Daniel Becker, president of the Association of Banks of Mexico (ABM), said that despite the fact that the Bank of Mexico (Banxico) has raised the reference interest rate to contain inflation, delinquency remains at stable levels.
“This does not mean that we can claim victory, but I think it speaks of a very good behavior of the Mexican user, added to the constant and fierce competition in some sectors,” he said.
For BBVA Mexico, another reason for the lower delinquency of consumer loans has been good risk management by financial institutions.
“Labor market indicators have registered a good performance, contributing to a lesser impact on the payment capacity of households, even in an inflationary scenario such as the one that has arisen,” the bank highlighted.
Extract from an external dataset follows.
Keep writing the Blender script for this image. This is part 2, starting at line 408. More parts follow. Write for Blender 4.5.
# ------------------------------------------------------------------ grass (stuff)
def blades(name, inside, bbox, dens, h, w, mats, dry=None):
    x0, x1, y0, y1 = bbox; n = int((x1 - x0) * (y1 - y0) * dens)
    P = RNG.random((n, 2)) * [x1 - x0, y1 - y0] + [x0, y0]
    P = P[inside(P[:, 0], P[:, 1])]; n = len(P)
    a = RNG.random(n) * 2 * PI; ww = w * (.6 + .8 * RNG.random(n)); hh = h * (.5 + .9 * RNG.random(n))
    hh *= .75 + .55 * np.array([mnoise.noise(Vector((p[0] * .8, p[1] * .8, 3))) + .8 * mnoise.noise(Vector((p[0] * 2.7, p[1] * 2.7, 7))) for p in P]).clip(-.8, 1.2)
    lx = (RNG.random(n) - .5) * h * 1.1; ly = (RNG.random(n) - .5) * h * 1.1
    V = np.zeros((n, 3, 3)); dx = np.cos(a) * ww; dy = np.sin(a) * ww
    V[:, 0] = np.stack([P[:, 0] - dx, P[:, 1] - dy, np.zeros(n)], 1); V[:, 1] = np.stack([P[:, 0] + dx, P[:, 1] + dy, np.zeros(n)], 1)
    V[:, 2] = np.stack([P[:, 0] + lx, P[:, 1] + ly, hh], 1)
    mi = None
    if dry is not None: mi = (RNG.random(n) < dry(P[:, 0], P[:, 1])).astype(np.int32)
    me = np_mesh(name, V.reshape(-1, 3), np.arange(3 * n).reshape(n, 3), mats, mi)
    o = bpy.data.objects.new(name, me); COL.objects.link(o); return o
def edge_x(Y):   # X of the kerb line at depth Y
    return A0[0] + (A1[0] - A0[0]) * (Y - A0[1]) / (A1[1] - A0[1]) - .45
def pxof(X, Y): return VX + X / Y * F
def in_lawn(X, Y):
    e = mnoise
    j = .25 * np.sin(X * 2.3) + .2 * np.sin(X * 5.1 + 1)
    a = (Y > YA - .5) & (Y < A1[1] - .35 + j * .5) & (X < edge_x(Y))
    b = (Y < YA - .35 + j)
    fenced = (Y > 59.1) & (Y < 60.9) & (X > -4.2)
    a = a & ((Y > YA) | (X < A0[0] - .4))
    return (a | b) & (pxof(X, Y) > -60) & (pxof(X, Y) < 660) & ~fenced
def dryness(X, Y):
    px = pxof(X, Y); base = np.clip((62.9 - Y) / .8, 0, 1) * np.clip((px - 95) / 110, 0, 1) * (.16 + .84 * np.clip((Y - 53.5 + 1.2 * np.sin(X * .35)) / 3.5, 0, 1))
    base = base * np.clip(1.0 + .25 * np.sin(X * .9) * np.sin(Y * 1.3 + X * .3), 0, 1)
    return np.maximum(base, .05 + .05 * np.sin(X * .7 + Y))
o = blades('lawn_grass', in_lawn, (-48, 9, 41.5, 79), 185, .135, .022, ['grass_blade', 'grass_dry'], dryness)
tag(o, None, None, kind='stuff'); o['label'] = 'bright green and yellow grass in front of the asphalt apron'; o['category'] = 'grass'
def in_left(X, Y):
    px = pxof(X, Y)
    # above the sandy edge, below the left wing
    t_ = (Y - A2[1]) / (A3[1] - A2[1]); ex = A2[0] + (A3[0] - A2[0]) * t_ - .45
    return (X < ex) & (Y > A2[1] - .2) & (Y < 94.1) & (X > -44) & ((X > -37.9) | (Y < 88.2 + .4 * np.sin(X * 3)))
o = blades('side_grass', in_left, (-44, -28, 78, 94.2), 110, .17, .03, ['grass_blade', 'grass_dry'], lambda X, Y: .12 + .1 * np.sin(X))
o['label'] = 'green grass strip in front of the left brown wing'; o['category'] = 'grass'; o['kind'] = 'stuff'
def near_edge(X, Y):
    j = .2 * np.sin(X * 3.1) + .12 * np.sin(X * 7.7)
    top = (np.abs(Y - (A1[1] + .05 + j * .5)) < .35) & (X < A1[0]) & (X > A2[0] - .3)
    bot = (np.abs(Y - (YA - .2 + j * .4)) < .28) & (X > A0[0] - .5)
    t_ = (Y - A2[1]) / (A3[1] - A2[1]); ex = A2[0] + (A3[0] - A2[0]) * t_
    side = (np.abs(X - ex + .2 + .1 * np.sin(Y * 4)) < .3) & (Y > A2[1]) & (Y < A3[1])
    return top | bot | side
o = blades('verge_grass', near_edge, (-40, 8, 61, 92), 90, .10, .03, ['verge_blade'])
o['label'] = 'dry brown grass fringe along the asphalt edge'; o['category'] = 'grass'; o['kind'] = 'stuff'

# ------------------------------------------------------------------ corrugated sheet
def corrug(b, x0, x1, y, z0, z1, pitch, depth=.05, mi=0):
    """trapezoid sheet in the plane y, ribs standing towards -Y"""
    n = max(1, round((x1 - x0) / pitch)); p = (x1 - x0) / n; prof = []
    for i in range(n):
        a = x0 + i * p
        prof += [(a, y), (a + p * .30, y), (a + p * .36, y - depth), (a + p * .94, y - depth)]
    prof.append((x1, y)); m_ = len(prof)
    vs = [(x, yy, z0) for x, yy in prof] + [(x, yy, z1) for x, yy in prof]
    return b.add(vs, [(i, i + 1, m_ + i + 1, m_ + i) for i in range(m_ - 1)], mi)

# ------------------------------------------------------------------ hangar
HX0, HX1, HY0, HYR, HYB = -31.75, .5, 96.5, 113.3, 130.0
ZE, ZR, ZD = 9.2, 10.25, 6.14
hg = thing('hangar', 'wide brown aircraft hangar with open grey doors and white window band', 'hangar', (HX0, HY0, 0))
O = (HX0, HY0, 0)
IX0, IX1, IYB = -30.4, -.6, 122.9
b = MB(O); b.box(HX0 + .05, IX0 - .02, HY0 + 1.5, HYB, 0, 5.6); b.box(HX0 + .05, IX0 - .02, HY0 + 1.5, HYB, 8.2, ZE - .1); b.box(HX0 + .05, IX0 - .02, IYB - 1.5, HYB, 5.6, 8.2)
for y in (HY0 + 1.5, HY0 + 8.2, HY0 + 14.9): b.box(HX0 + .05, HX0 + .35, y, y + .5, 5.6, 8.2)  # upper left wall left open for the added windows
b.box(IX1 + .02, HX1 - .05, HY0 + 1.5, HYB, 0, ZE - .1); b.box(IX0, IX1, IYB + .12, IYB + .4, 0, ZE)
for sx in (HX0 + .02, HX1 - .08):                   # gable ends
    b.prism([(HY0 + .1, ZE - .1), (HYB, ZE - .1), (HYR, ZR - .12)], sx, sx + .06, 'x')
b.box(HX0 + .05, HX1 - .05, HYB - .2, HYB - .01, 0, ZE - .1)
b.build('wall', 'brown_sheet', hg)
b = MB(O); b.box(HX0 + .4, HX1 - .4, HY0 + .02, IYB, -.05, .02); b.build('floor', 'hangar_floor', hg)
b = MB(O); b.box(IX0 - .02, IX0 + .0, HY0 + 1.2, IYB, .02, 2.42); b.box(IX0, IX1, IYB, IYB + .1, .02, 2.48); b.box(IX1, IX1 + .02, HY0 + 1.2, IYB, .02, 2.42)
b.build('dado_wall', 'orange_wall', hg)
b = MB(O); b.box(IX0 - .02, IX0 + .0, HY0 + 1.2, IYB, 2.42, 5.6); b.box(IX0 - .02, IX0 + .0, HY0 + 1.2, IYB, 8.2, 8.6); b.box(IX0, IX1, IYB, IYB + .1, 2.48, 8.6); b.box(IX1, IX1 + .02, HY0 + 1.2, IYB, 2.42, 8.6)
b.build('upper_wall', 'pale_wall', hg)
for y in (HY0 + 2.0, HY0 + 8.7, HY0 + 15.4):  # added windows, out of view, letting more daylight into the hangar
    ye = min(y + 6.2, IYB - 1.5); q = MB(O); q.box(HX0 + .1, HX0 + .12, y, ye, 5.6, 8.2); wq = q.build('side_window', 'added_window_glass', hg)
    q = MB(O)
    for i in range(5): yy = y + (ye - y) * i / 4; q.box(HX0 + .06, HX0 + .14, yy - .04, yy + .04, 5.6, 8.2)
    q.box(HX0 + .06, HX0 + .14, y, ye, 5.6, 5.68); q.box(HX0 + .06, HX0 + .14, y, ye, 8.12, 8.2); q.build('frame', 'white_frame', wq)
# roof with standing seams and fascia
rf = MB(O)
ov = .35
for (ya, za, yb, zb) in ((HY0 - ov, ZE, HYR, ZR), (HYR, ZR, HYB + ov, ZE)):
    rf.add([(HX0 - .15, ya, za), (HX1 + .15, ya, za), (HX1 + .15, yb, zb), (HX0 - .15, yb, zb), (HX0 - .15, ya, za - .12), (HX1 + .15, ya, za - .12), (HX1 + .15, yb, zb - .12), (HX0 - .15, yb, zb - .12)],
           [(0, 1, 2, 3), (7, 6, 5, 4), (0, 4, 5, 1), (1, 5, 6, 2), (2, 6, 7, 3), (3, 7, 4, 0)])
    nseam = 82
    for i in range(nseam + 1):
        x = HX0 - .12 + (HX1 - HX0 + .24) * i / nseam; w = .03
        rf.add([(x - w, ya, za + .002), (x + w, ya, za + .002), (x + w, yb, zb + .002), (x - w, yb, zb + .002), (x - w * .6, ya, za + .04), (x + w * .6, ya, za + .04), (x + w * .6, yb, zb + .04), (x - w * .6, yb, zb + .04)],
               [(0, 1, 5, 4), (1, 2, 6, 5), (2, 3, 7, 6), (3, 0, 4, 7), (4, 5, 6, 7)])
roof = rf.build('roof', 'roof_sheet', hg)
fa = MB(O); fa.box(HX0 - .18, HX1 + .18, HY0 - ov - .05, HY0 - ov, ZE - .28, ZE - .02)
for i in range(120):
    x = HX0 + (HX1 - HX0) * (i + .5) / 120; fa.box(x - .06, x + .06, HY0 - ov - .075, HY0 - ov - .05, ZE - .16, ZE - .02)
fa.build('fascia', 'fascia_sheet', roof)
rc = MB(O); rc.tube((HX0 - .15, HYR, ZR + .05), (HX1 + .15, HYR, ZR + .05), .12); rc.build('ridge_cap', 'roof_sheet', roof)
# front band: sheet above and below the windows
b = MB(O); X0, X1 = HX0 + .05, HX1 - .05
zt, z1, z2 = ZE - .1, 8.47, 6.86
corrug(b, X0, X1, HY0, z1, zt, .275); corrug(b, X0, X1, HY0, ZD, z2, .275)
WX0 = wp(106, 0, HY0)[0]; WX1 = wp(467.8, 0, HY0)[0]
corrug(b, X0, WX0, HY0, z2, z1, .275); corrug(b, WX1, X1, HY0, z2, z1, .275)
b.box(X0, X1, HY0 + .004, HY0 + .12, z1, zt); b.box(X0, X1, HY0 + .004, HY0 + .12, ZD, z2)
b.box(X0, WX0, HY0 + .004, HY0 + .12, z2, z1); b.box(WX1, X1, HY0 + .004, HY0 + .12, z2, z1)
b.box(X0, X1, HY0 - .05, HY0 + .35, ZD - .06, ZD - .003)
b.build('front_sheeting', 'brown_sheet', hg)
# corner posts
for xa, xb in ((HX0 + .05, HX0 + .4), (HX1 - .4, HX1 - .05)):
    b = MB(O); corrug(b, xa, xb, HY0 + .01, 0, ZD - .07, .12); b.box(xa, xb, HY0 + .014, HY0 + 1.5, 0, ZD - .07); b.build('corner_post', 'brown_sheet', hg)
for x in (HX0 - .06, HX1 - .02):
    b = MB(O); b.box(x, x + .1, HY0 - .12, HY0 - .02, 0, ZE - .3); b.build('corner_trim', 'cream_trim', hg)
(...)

Payroll credits, whose growth is directly linked to the creation of formal jobs, reached an amount of 323,000 million pesos until November of last year.
Banxico’s forecasts anticipate that in 2023 between 450,000 and 650,000 new jobs will be generated with the IMSS, a lower figure than the 752,748 jobs created last year.
The bankers point out that the increase in delinquencies has not reduced the appetite of clients for credit or the increase in interest rates, and that this demand for financing will be due to GDP growth.
“When there are growth expectations, even if the (interest) rate rises, there is still appetite for credit,” Becker said.